◆ Problem requirements: Among the entries below, find the lines with "script" and copy them.

◆ Exercise input:
========

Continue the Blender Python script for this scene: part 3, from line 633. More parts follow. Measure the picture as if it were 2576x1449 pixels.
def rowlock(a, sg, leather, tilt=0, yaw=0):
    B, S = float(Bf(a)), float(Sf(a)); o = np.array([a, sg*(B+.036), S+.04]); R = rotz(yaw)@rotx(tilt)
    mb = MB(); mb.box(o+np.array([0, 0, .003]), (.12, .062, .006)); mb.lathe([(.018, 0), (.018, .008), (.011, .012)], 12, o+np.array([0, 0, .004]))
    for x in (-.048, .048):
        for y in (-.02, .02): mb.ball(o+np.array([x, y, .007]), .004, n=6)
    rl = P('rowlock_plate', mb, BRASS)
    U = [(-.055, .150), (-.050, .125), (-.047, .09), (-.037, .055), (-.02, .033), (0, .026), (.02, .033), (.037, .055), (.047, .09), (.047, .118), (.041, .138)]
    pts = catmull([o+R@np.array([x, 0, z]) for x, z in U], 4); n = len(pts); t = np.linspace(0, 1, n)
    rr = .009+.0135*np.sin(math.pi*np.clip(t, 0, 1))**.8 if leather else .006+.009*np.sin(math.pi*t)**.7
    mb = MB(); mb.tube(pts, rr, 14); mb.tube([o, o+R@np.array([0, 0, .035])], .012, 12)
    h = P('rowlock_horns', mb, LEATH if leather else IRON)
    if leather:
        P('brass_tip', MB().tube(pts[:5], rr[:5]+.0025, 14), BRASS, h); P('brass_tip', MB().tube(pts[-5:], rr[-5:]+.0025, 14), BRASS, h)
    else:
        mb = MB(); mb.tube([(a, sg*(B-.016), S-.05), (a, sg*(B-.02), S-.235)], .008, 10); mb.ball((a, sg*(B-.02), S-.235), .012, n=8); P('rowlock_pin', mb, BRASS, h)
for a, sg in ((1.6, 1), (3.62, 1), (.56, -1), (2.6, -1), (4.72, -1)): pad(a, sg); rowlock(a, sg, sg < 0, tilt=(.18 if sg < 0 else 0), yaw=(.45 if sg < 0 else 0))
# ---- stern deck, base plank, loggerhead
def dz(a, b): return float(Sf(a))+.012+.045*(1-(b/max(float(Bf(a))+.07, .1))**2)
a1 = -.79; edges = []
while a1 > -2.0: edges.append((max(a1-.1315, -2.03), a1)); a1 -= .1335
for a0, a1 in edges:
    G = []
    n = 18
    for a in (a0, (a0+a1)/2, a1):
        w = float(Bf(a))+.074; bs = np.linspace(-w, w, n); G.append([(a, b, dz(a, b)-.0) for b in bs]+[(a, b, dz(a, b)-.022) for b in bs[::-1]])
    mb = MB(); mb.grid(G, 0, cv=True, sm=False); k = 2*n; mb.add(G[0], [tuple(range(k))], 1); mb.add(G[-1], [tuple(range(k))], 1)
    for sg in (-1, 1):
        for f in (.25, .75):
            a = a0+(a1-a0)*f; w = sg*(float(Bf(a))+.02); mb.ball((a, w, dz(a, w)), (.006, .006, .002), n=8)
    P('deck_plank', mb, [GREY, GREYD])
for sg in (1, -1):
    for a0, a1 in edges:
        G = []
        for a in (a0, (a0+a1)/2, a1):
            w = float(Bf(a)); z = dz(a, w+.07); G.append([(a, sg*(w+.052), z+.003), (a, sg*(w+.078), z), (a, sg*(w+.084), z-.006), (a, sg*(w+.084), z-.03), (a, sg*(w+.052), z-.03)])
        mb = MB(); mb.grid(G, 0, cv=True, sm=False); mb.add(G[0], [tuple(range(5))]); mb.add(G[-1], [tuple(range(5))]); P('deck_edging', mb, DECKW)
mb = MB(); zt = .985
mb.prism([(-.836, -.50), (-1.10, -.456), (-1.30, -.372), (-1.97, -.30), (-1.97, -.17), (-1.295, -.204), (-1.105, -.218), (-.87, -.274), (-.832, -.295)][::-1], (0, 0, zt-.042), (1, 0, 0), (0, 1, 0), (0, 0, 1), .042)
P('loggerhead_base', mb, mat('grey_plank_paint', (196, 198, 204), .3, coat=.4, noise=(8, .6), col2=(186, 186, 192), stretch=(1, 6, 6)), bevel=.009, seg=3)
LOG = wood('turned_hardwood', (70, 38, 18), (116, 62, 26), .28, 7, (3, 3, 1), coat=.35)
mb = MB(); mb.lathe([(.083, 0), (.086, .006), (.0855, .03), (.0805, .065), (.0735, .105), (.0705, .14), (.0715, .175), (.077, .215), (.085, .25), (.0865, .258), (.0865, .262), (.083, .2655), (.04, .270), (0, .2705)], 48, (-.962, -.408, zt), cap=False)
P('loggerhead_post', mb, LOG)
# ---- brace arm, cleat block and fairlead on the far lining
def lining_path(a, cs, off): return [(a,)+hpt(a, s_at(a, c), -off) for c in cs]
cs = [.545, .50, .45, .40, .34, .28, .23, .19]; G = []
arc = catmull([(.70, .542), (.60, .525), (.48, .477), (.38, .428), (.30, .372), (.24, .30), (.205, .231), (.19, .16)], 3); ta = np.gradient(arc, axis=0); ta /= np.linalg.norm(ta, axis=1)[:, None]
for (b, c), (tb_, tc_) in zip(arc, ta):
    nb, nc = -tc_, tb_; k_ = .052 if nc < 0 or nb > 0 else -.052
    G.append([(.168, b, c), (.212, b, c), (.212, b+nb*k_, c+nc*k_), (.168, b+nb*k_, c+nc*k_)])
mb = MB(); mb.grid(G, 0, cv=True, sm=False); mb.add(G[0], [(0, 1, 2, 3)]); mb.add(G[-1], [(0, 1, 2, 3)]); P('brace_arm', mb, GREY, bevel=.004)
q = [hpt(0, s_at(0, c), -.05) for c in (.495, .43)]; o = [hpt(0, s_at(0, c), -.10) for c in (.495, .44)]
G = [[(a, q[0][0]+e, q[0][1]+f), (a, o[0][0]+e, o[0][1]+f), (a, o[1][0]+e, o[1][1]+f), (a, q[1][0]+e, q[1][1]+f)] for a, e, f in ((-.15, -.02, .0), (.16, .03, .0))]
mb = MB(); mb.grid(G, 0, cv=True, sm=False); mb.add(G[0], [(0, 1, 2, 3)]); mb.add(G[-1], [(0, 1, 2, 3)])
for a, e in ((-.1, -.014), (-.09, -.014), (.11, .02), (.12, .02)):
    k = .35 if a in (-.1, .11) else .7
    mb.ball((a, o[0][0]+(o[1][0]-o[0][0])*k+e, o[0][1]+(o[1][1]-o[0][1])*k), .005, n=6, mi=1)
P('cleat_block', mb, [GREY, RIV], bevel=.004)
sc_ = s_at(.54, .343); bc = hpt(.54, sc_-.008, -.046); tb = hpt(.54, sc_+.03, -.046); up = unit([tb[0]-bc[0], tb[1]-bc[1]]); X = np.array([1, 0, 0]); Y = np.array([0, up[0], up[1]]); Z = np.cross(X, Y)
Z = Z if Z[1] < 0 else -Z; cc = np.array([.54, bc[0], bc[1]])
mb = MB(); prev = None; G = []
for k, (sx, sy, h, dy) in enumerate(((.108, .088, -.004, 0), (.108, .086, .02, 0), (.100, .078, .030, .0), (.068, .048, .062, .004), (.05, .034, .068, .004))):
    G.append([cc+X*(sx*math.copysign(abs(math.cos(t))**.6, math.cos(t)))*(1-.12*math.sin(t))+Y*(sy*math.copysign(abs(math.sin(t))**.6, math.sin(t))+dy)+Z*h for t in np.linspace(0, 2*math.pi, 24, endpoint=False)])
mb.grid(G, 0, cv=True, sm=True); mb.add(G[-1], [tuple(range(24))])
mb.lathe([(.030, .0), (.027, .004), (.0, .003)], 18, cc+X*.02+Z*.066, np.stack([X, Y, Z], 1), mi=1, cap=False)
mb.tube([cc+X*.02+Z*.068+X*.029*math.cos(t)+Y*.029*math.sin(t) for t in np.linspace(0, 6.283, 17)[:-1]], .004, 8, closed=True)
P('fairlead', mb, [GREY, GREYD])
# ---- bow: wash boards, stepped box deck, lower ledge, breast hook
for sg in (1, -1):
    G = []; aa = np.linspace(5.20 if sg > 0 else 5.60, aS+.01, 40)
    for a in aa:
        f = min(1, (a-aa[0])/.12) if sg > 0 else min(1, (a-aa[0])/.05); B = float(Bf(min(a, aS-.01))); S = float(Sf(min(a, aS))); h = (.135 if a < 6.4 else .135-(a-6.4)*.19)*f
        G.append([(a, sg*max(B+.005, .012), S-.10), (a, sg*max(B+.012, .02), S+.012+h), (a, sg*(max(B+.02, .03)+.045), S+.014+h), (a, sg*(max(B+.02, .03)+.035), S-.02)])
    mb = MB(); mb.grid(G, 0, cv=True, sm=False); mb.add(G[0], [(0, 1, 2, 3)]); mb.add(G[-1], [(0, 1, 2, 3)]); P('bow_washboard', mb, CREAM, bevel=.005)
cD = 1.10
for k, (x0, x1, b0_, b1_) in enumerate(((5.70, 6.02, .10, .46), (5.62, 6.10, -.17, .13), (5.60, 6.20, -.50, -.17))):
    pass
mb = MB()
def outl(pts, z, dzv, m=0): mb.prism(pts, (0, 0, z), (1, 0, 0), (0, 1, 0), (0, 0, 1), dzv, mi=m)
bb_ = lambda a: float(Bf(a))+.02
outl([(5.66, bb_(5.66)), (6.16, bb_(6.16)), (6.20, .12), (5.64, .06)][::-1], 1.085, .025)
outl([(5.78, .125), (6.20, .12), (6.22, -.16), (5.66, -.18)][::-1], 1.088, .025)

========

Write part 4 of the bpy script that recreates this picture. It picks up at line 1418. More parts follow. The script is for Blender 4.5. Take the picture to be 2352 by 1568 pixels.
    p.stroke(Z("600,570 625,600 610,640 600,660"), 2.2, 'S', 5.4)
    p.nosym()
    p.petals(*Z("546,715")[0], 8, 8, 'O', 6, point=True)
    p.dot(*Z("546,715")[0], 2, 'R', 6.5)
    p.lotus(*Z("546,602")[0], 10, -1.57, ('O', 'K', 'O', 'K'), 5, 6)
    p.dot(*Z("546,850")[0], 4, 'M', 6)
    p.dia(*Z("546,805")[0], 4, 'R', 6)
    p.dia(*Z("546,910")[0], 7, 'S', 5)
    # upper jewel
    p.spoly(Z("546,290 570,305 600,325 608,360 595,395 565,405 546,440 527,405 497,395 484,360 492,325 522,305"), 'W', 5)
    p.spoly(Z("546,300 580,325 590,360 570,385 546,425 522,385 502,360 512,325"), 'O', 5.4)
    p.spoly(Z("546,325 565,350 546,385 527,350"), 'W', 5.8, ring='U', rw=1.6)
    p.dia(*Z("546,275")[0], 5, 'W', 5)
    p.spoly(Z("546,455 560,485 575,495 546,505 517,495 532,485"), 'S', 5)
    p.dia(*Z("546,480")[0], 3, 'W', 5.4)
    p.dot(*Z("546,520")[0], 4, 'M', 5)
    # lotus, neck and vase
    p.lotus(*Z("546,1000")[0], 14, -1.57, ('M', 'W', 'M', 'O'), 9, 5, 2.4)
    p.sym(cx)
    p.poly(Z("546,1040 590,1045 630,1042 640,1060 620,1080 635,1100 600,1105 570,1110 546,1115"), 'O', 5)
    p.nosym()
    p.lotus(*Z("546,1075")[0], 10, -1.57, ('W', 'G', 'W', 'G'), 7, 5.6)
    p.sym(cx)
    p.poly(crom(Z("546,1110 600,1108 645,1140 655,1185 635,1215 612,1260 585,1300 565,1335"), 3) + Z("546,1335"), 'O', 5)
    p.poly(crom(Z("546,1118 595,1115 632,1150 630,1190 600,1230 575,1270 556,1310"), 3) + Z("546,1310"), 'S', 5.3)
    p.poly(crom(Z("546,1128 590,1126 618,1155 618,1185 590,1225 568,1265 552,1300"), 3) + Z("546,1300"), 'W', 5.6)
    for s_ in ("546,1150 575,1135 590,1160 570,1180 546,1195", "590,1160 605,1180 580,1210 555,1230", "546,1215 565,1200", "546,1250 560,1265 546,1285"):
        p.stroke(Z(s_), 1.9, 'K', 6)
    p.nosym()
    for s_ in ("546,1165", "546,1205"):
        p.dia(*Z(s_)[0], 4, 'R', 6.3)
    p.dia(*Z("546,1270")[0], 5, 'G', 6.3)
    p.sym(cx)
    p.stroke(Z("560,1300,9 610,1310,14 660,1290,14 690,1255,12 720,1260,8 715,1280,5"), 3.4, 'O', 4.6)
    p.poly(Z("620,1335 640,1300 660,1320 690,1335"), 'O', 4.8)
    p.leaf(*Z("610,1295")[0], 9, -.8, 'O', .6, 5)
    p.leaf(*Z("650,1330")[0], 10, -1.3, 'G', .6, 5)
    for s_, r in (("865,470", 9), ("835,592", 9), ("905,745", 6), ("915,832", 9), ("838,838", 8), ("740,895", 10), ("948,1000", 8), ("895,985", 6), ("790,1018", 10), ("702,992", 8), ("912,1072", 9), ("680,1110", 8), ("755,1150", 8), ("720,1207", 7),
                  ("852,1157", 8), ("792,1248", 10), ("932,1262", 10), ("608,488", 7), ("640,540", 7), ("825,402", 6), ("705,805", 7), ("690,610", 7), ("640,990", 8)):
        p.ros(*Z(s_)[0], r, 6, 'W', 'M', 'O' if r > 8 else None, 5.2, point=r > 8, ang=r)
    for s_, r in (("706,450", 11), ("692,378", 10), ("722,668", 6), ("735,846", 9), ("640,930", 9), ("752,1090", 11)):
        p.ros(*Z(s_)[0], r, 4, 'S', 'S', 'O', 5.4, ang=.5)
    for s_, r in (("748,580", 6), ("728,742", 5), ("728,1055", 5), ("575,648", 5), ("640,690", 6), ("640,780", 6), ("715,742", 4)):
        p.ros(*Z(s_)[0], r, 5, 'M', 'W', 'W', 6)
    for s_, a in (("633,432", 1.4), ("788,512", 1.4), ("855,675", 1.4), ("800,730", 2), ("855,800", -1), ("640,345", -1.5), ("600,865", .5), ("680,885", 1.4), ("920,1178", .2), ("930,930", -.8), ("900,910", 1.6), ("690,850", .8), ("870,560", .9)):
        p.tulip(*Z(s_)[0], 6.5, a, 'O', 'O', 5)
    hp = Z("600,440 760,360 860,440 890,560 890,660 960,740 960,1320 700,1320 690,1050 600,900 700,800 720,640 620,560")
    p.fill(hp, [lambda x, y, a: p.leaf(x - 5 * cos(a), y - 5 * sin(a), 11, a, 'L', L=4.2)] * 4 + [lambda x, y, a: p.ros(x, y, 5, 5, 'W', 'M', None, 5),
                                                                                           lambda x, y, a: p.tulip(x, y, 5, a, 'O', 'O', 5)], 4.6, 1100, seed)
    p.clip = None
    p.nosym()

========

◆ The output:
Continue the Blender Python script for this scene: part 3, from line 633. More parts follow. Measure the picture as if it were 2576x1449 pixels.
Write part 4 of the bpy script that recreates this picture. It picks up at line 1418. More parts follow. The script is for Blender 4.5. Take the picture to be 2352 by 1568 pixels.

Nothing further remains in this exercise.